聖武天皇は740年から745年まで、現在の京都、大坂、滋賀と、都を転々と移し変えたのだが、
その際、それまであった大極殿を解体、移築した。
745年に再び、平城京を都としたが、この時、内裏の南側に大極殿と朝堂院を建てた。
現在の平城京跡にみられる「第一次大極殿」は元明天皇が建てたもの、
「第二次大極殿」は聖武天皇が建てたものである。 」
その先に見えるのは平城宮遺構展示館である。
平城京跡資料館には出土遺物や復元模型の展示、遺構展示館では発掘状況をそのまま保存している。
資料館に入ると復原模型がいくつかあった。
第一次大極殿正殿のミニチャ―模型があったが、これを基に現在の建物は復原されたのであろうか?
遺構展示館では発掘状況をそのまま保存している。
なお、訪問した当時の平城京跡は右下写真の状態であった。
現在は、このあたりに第一次大極殿正殿が復元されていると思うので、
機会があれば訪問したい。
秋篠寺
平城京跡を出て、西に向うと近鉄の大和西大寺駅に出る。
この駅は大坂、樫原、奈良、京都と四方に広がる近鉄の主要駅である。
駅名は平城京の西側に建てられた官寺の西大寺による。
「 西大寺は、称徳天皇の勅願により、
天平神護元年(765)に創建され、広大な寺域を持ち、多数の堂塔が建つ寺院であったが、
承知十三年(846)以後、度々の火災に遭い、今はかっての面影はない程小さくなってしまった。
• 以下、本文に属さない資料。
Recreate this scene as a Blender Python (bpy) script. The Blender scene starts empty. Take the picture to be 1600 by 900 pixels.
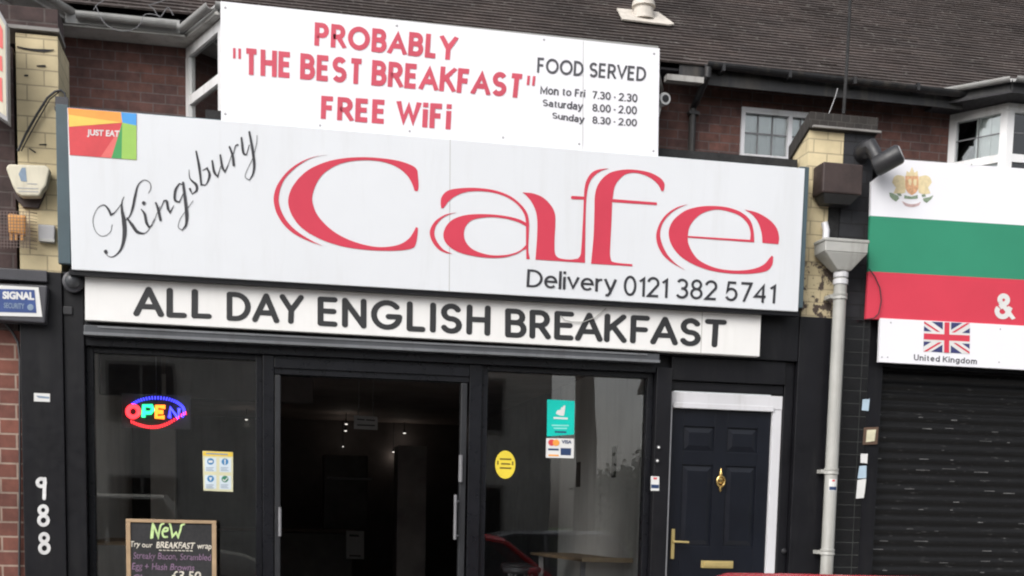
import bpy, bmesh, math, random
from mathutils import Vector, Matrix
random.seed(7)
R = math.radians
scene = bpy.context.scene
col = scene.collection

# ------------------------------------------------------------------ camera
YAW, PITCH, ROLL, FOC, PPX, PPY = R(11.7618), R(-6.4228), R(1.2823), 2000.0, 800.0, 1040.3
CAM = Vector((0, -10, 1.15))
_f = Vector((math.sin(YAW) * math.cos(PITCH), math.cos(YAW) * math.cos(PITCH), math.sin(PITCH)))
_r = Vector((math.cos(YAW), -math.sin(YAW), 0))
_u = _r.cross(_f)
RT = _r * math.cos(ROLL) + _u * math.sin(ROLL)
UP = -_r * math.sin(ROLL) + _u * math.cos(ROLL)
cam = bpy.data.cameras.new('camera')
camo = bpy.data.objects.new('camera', cam)
col.objects.link(camo)
camo.matrix_world = Matrix(((RT.x, UP.x, -_f.x, CAM.x), (RT.y, UP.y, -_f.y, CAM.y), (RT.z, UP.z, -_f.z, CAM.z), (0, 0, 0, 1)))
cam.sensor_width = 36; cam.lens = FOC / 1600 * 36
cam.shift_y = (PPY - 450) / 1600; cam.shift_x = 0
cam.clip_start = .05; cam.clip_end = 2000
scene.camera = camo

# ------------------------------------------------------------------ sky, sun, exposure
SUN_EL, SUN_AZ = R(40), R(222)        # azimuth clockwise from +Y; behind the camera
w = bpy.data.worlds.new('World'); scene.world = w; w.use_nodes = True
nt = w.node_tree; nt.nodes.clear()
sky = nt.nodes.new('ShaderNodeTexSky'); sky.sky_type = 'NISHITA'; sky.sun_disc = False
sky.sun_elevation = SUN_EL; sky.sun_rotation = SUN_AZ; sky.dust_density = 4; sky.air_density = 1.0
hs = nt.nodes.new('ShaderNodeHueSaturation'); hs.inputs['Saturation'].default_value = .26
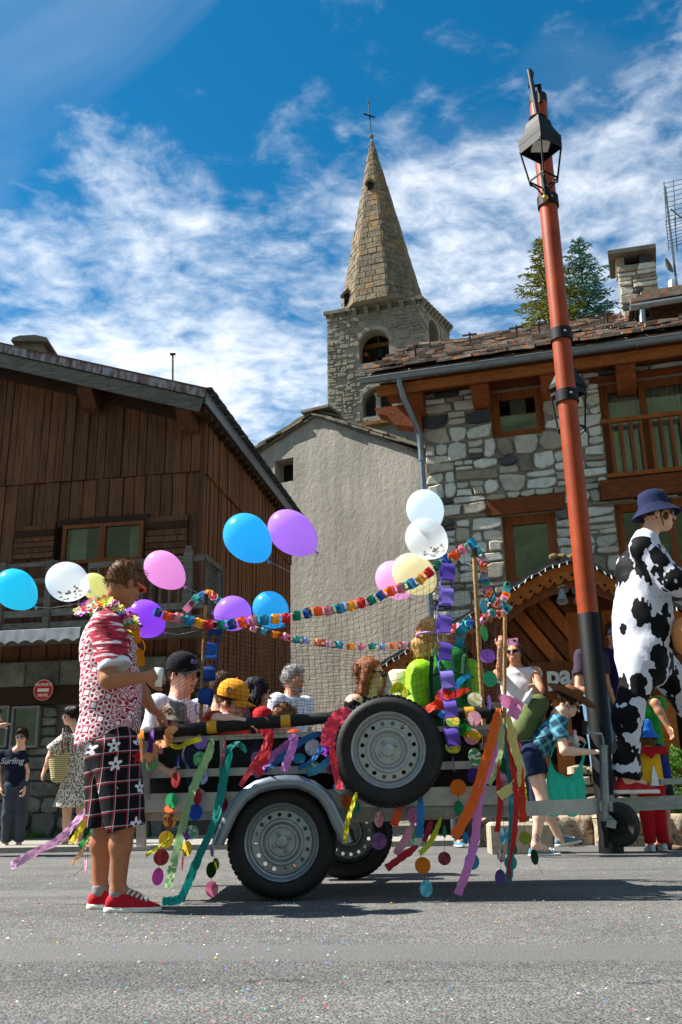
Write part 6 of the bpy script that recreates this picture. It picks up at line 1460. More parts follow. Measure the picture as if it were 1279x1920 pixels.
streamer('short blue streamer below the side beam', [(1090, 510), (1088, 620), (1083, 722)], 40, '2a7cc0', 5.45, 22, **st6)
streamer('dusty pink streamer by the far wheel', [(1055, 640), (1020, 720), (965, 805)], 42, 'd79ab4', 5.52, 23, **st6)
streamer('crimson streamer slanting low by the far wheel', [(1075, 762), (1000, 815), (918, 875)], 40, 'b22c40', 5.5, 24, **st6)
streamer('lime streamer curling below the side beam', [(1192, 620), (1165, 690), (1130, 755), (1085, 800)], 28, 'bccb2c', 5.45, 25, **st6)
streamer('small red streamer between lime and green discs', [(1145, 625), (1130, 680), (1105, 740)], 28, 'bb3038', 5.5, 26, **st6)
streamer('broad orange streamer at the front corner', [(398, 70), (372, 190), (335, 330), (270, 530), (185, 690)], 48, 'ec6a1f', 5.4, 27, twist=.25, **st8)
streamer('long pink streamer beside the broad orange one', [(385, 220), (362, 330), (305, 500), (285, 700), (245, 850), (200, 968)], 40, 'dd84cc', 5.42, 28, twist=.3, **st8)
streamer('pale green streamer at the front corner', [(405, 95), (408, 220), (392, 340), (345, 435)], 36, 'b4cf9a', 5.45, 29, **st8)
streamer('straw yellow streamer folded at the front corner', [(440, 95), (470, 250), (505, 400), (400, 495)], 44, 'd8cf84', 5.46, 30, twist=.3, **st8)
streamer('long teal streamer hanging straight at the front corner', [(425, 150), (448, 330), (460, 560), (458, 740), (445, 905)], 34, '2f8a92', 5.5, 31, **st8)
streamer('long red streamer with a teal tip at the front corner', [(430, 165), (462, 330), (482, 520), (470, 700), (447, 890)], 26, 'cc2f2c', 5.47, 32, **st8)
streamer('orange red streamer on the right of the front corner', [(445, 110), (485, 260), (505, 430), (515, 620)], 34, 'd8452a', 5.52, 33, **st8)
streamer('red streamer tied in front of the green backpack', [(880, 1292), (845, 1305), (815, 1322), (788, 1338)], 16, 'e2401f', 5.5, 34)
streamer('red streamer knot above the purple chain', [(836, 1290), (828, 1312), (822, 1330)], 26, 'd83a24', 5.48, 35)
streamer('blue streamer tied to the front rail', [(884, 1265), (862, 1278), (848, 1310), (825, 1345)], 12, '1f9ad0', 5.5, 36)
streamer('pink crepe bow at the front corner', [(935, 1305), (955, 1318), (968, 1322), (960, 1345)], 24, 'e58ab8', 5.45, 37)
streamer('yellow crepe bow above the spare wheel', [(732, 1300), (748, 1288), (765, 1306)], 18, 'd6d820', 5.6, 38)
streamer('green tinsel tuft on the front top rail', [(852, 1366), (864, 1372), (872, 1362), (880, 1374)], 14, '1f9a3a', 5.58, 39)
streamer('yellow crepe tuft on the front top rail', [(868, 1380), (884, 1376), (902, 1384)], 14, 'e2c02a', 5.57, 40)
streamer('thin crimson streamer between the teal loop and the mudguard', [(120, 880), (112, 1000), (122, 1100), (108, 1160)], 12, 'b8304e', 5.5, 41, **st5)
streamer('thin green streamer by the yellow disc on the left', [(970, 790), (900, 850), (812, 905)], 20, 'c6cf2c', 5.5, 42, **st4)
streamer('short emerald streamer on the right of the padded bar', [(690, 1345), (700, 1372), (694, 1400)], 12, '1f9a6a', 5.6, 43)
streamer('short violet streamer below the rear side beam', [(352, 1520), (346, 1548), (352, 1575)], 12, '7a4ac0', 5.5, 44)
streamer('narrow sky blue streamer behind the spare wheel', [(640, 1370), (628, 1410), (600, 1440), (575, 1450)], 14, '58aede', 5.55, 45)
streamer('thin scarlet streamer at the front stanchion', [(935, 1350), (930, 1420), (938, 1500), (932, 1560)], 10, 'd2302c', 5.5, 46)

# ================================================================== people
def skin(nm, col):
    if nm in MATS: return MATS[nm]
    k = NT(nm); v = k.coord(); c = srgb(col); f = k.noise(v, 14, 5, .6); g = k.noise(v, 70, 3, .6)
    cc = k.ramp(f, [(.3, tuple(x*y for x, y in zip(c, (.86, .78, .74)))), (.7, c)]); k.bs(Base_Color=cc, Roughness=.48, Specular_IOR_Level=.35, Subsurface_Weight=.08, Subsurface_Scale=.01).bump(g, .12, .002); MATS[nm] = k.m; return k.m
SK = skin('skin_tan', 'c08a68'); SKL = skin('skin_light', 'e0b095'); SKF = skin('skin_fair', 'e6bda6')
def hairmat(col, col2=None):
    nm = 'hair_'+col
    if nm in MATS: return MATS[nm]
    k = NT(nm); v = k.coord(scale=(90, 90, 14)); f = k.noise(v, 1, 4, .6, .5); c = srgb(col); c2 = srgb(col2) if col2 else tuple(min(1, x*2.1) for x in c)
    k.bs(Base_Color=k.ramp(f, [(.3, tuple(x*.72 for x in c)), (.5, c), (.8, c2)]), Roughness=.6, Specular_IOR_Level=.2).bump(f, .6, .006); MATS[nm] = k.m; return k.m
def cloth(nm, col, var=.12, rough=.85, ns=9., trans=0.):
    return M(nm, col, rough, 0, var, ns, .35, .008, .15, .03, trans)
def perp(u, f): u = Vector(u); return (u-f*u.dot(f)).normalized()
def add_head(S, C, f, u, nb, s=1.):
    r = f.cross(u); ax = (r, f, u); E = lambda q, rr, k=.02: S.ell(C+(r*q[0]+f*q[1]+u*q[2])*s, tuple(x*s for x in rr), ax, k*s)
    P = lambda x, y, z: C+(r*x+f*y+u*z)*s
    E((0, -.012, .022), (.074, .096, .092)); E((0, .03, -.045), (.058, .066, .082), .03); E((0, .062, -.097), (.03, .028, .024), .03)
    S.cap(P(0, .092, .002), .008*s, P(0, .118, -.034), .0135*s, .012*s); S.cap(P(-.034, .08, .02), .012*s, P(.034, .08, .02), .012*s, .02*s)
    E((0, .091, -.068), (.024, .012, .008), .008); E((0, .087, -.08), (.02, .012, .008), .008)
    for q in (-1, 1): E((q*.076, -.012, -.018), (.01, .022, .031), .008); E((q*.04, .07, -.035), (.022, .022, .022), .02)
    S.cap(C-f*.022*s-u*.07*s, .054*s, nb, .06*s, .03*s)
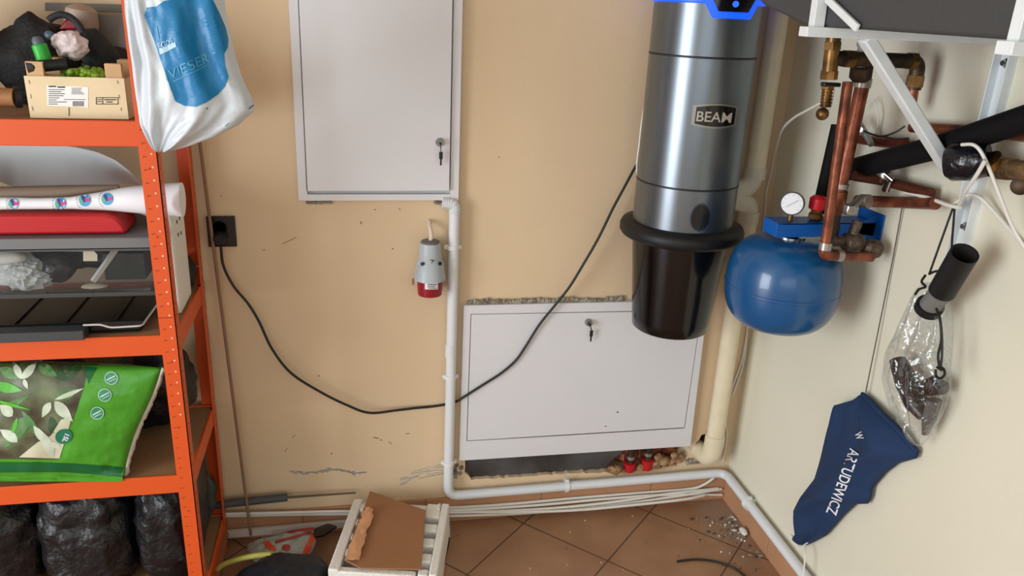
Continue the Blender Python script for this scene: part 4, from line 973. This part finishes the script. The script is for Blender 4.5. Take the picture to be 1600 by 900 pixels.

現在残るのは本堂、愛染堂、四王堂などで、江戸中期の建築である。 」
秋篠寺には、近鉄京都線を越えて、十五所神社で右折し、進んで行くと県営競輪場があり、 その先に進むと、秋篠寺前バス停があり、その先の左側に秋篠寺がある。
「 光仁天皇の勅願により建立された奈良時代最後の官寺といわれる。
保延元年(1135)に火災のため、建物の大部分が焼失したが、講堂は災を免れ、
諸堂の仏像は助け出された。
本尊は木造薬師三尊であるが、最も有名なのは伎芸天である。 」
秋篠寺は紅葉の季節できれいだった。
本堂は講堂が建っていたところに、鎌倉時代に再建されたもので、国宝に指定されている。
中央に薬師如来、両側に日光・月光菩薩、その両側に十二神将、
その右側に伎芸天、左側に地蔵菩薩が祀られていた。